## EXERCISE OBJECTIVE
Reproduce the listing verbatim.

## DATA EXCERPT
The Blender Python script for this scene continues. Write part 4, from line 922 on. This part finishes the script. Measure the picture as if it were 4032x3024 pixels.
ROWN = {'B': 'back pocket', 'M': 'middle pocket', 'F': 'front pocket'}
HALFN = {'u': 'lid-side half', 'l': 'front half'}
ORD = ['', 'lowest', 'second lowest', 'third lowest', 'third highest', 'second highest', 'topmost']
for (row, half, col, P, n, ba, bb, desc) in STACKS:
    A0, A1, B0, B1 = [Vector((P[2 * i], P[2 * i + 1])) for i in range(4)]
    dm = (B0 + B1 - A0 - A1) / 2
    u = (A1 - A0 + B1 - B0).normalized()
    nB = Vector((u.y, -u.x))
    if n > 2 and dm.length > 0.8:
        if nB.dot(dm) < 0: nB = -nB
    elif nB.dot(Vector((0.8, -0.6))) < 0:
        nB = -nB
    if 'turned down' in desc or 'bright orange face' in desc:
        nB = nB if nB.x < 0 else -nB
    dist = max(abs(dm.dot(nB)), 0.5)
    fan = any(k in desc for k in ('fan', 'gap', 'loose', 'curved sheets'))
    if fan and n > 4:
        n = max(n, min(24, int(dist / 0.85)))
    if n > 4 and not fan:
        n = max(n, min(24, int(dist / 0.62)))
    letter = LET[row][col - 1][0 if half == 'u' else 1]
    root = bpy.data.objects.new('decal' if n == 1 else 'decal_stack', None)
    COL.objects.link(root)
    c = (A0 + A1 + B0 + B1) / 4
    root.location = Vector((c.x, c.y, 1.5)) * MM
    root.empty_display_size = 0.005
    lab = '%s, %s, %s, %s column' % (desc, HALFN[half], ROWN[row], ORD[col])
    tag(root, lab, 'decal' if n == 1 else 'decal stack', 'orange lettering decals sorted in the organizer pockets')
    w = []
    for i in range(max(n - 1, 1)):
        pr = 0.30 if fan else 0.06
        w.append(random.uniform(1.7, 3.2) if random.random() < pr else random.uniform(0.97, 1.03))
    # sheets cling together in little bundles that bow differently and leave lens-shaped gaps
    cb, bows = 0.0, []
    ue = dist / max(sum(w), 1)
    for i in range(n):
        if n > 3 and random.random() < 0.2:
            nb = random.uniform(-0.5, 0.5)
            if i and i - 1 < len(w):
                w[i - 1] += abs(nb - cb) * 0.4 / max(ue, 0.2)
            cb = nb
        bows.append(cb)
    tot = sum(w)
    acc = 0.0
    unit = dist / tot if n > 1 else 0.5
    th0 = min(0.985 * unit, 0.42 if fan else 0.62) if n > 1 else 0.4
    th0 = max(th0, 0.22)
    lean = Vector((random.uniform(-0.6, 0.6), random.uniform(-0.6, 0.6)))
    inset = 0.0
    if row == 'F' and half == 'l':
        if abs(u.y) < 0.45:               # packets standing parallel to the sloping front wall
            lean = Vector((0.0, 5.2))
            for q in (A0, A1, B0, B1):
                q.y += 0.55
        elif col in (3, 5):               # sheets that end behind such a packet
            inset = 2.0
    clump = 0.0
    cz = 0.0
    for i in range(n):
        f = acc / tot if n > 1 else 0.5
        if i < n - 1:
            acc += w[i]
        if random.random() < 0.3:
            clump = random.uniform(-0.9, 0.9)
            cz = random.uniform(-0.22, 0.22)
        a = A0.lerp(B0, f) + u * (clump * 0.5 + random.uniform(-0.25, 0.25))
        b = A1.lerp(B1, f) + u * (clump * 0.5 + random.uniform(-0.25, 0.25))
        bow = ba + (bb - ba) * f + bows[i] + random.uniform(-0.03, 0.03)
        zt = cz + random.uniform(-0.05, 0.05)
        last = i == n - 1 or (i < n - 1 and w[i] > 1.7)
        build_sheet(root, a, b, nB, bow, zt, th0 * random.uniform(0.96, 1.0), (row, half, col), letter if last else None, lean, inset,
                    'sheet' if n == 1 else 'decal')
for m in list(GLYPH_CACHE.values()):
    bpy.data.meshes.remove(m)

## THE COMPLETED TASK
The Blender Python script for this scene continues. Write part 4, from line 922 on. This part finishes the script. Measure the picture as if it were 4032x3024 pixels.
ROWN = {'B': 'back pocket', 'M': 'middle pocket', 'F': 'front pocket'}
HALFN = {'u': 'lid-side half', 'l': 'front half'}
ORD = ['', 'lowest', 'second lowest', 'third lowest', 'third highest', 'second highest', 'topmost']
for (row, half, col, P, n, ba, bb, desc) in STACKS:
    A0, A1, B0, B1 = [Vector((P[2 * i], P[2 * i + 1])) for i in range(4)]
    dm = (B0 + B1 - A0 - A1) / 2
    u = (A1 - A0 + B1 - B0).normalized()
    nB = Vector((u.y, -u.x))
    if n > 2 and dm.length > 0.8:
        if nB.dot(dm) < 0: nB = -nB
    elif nB.dot(Vector((0.8, -0.6))) < 0:
        nB = -nB
    if 'turned down' in desc or 'bright orange face' in desc:
        nB = nB if nB.x < 0 else -nB
    dist = max(abs(dm.dot(nB)), 0.5)
    fan = any(k in desc for k in ('fan', 'gap', 'loose', 'curved sheets'))
    if fan and n > 4:
        n = max(n, min(24, int(dist / 0.85)))
    if n > 4 and not fan:
        n = max(n, min(24, int(dist / 0.62)))
    letter = LET[row][col - 1][0 if half == 'u' else 1]
    root = bpy.data.objects.new('decal' if n == 1 else 'decal_stack', None)
    COL.objects.link(root)
    c = (A0 + A1 + B0 + B1) / 4
    root.location = Vector((c.x, c.y, 1.5)) * MM
    root.empty_display_size = 0.005
    lab = '%s, %s, %s, %s column' % (desc, HALFN[half], ROWN[row], ORD[col])
    tag(root, lab, 'decal' if n == 1 else 'decal stack', 'orange lettering decals sorted in the organizer pockets')
    w = []
    for i in range(max(n - 1, 1)):
        pr = 0.30 if fan else 0.06
        w.append(random.uniform(1.7, 3.2) if random.random() < pr else random.uniform(0.97, 1.03))
    # sheets cling together in little bundles that bow differently and leave lens-shaped gaps
    cb, bows = 0.0, []
    ue = dist / max(sum(w), 1)
    for i in range(n):
        if n > 3 and random.random() < 0.2:
            nb = random.uniform(-0.5, 0.5)
            if i and i - 1 < len(w):
                w[i - 1] += abs(nb - cb) * 0.4 / max(ue, 0.2)
            cb = nb
        bows.append(cb)
    tot = sum(w)
    acc = 0.0
    unit = dist / tot if n > 1 else 0.5
    th0 = min(0.985 * unit, 0.42 if fan else 0.62) if n > 1 else 0.4
    th0 = max(th0, 0.22)
    lean = Vector((random.uniform(-0.6, 0.6), random.uniform(-0.6, 0.6)))
    inset = 0.0
    if row == 'F' and half == 'l':
        if abs(u.y) < 0.45:               # packets standing parallel to the sloping front wall
            lean = Vector((0.0, 5.2))
            for q in (A0, A1, B0, B1):
                q.y += 0.55
        elif col in (3, 5):               # sheets that end behind such a packet
            inset = 2.0
    clump = 0.0
    cz = 0.0
    for i in range(n):
        f = acc / tot if n > 1 else 0.5
        if i < n - 1:
            acc += w[i]
        if random.random() < 0.3:
            clump = random.uniform(-0.9, 0.9)
            cz = random.uniform(-0.22, 0.22)
        a = A0.lerp(B0, f) + u * (clump * 0.5 + random.uniform(-0.25, 0.25))
        b = A1.lerp(B1, f) + u * (clump * 0.5 + random.uniform(-0.25, 0.25))
        bow = ba + (bb - ba) * f + bows[i] + random.uniform(-0.03, 0.03)
        zt = cz + random.uniform(-0.05, 0.05)
        last = i == n - 1 or (i < n - 1 and w[i] > 1.7)
        build_sheet(root, a, b, nB, bow, zt, th0 * random.uniform(0.96, 1.0), (row, half, col), letter if last else None, lean, inset,
                    'sheet' if n == 1 else 'decal')
for m in list(GLYPH_CACHE.values()):
    bpy.data.meshes.remove(m)